Teaching in Utah has successfully maintained a bad rap for years because of low salaries — in which teachers are becoming more and more unwilling to sign up for the time-consuming, strenuous and unappreciated career.

“People are not going to want to be teachers any longer,” said Tom Little, principal of Monte Vista Elementary. “Because the pay is not going to be

there. They don’t make money. It’s not until you start getting some years behind you that you start to make some money so that you’re not starving to death.”

The average salary for Utah teachers is $40,000 a year, according to a salary comfort index on teacherportal.com, while the average salary for California teachers is nearly $60,000 a year.

The reasons for the short-stacked compensation in Utah as opposed to other states are unclear, yet teachers and administrators have their theories for the deficit. Those theories include the idea that state legislators put minimal emphasis on education, choosing instead to put money into other aspects of the budget.
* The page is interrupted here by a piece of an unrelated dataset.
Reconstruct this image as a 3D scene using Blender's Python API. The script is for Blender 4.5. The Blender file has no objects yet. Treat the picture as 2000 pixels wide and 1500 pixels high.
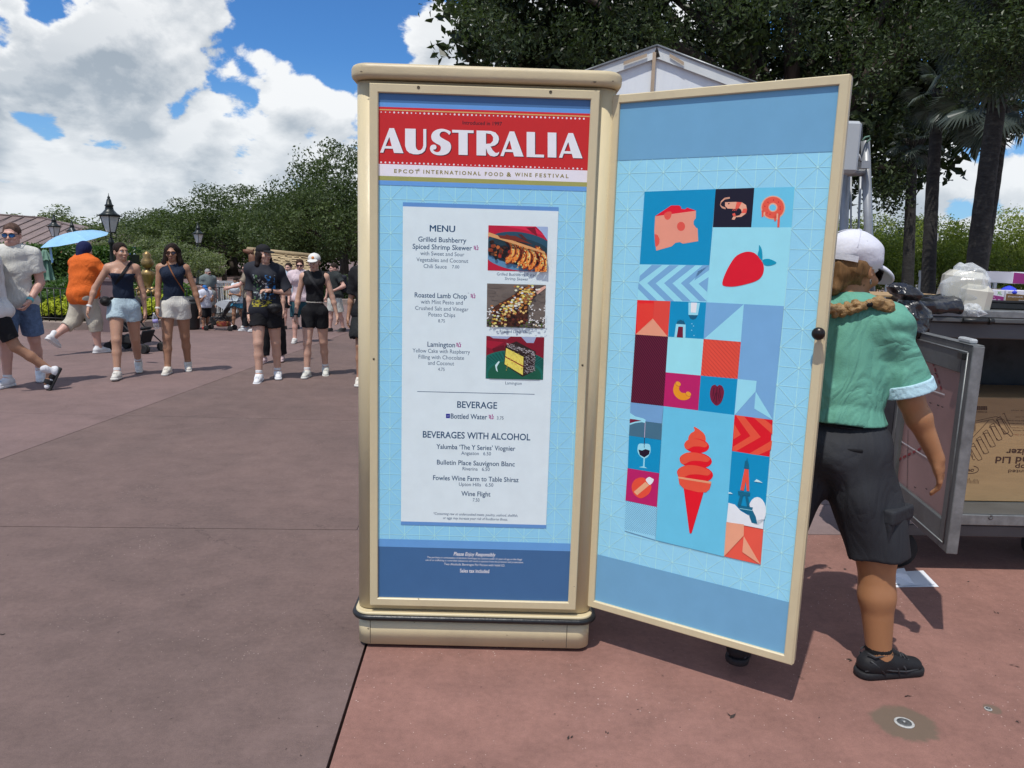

“Legislators don’t think it’s important,” Little said. “Our state representatives who are representing us on Capitol Hill, they give us the lip service but they don’t fund it. They don’t think education is important. If you go look at their voting records, it’s not.”

According to the 2010 voting records for the Utah state legislature, a proposed bill to provide grants that would reduce teachers’ out-of-pocket expenses for required classes and tests for certification was defeated in the House vote. On the other hand, a bill that would allow local schools to use revenue from certain property tax levies for educators’ salaries for 2010-11 was passed.

Another theory lies in the statistic showing Utah as the only state in the country with as many as 3.14 to 3.21 persons in a household, according to the U.S. Census Bureau’s American FactFinder. Utah has more children on average than any other state, and thus receives more tax cuts that could have otherwise gone to education and other areas.

“Utahns have a lot more children,” Morris said. “And people with lots of children get lots of tax cuts. Which just seems silly that the more you use the system, the less you have to pay for it. As a parent, yes I like that tax cut. But at the same time, that money could be going to schools. Your kids are going to go to school, you should probably put money towards it.”

With the recession still heavily underway for education, government officials look to alternative options in bringing in revenue for education, such as an increased reliance on taxpayers.

“Lawmakers increasingly view higher education as a private good that should be supported more by students and donors, rather than as a public good that deserves state support,” said Jeffrey Selingo, in the Daily Report with The Chronicle of Higher Education.

Both are plausible theories, yet there is a need to address the surplus of teachers fresh from college who might play a factor in bringing down the state average with their starting salaries. This does not, however, undermine the importance of raising teacher salaries. A once-esteemed profession has been ripped to shreds in claims that the U.S. education system has gone to the dogs. Perhaps if more money were put into the system, better results would ensue.

“Salaries are probably going to get worse before they gets better,” Morris said. “It’s not bad enough for people to be throwing tantrums about it yet — it’s going to take a lot of people to change the way the government works and the way money is used, and often wasted, at the district.”

With current salaries for new teachers rocking the bottom of the national barrel, it is next to impossible for these hard-working teachers to live. A teacher salary barely makes a dent in the rising stack of debt and loans that a college student often accumulates, and rarely graces the likes of a savings account.

“We haven’t had an increase in wages in the last three years,” Little said. “We’re not keeping up. Teachers put a lot of their own money back into their school for extra things that they need but aren’t getting.”

With freezes on salaries and increases in class sizes, Utah teachers are getting side slammed on every level, and the fact that Utah is ranked 49th in the nation for average salaries only adds to the beating.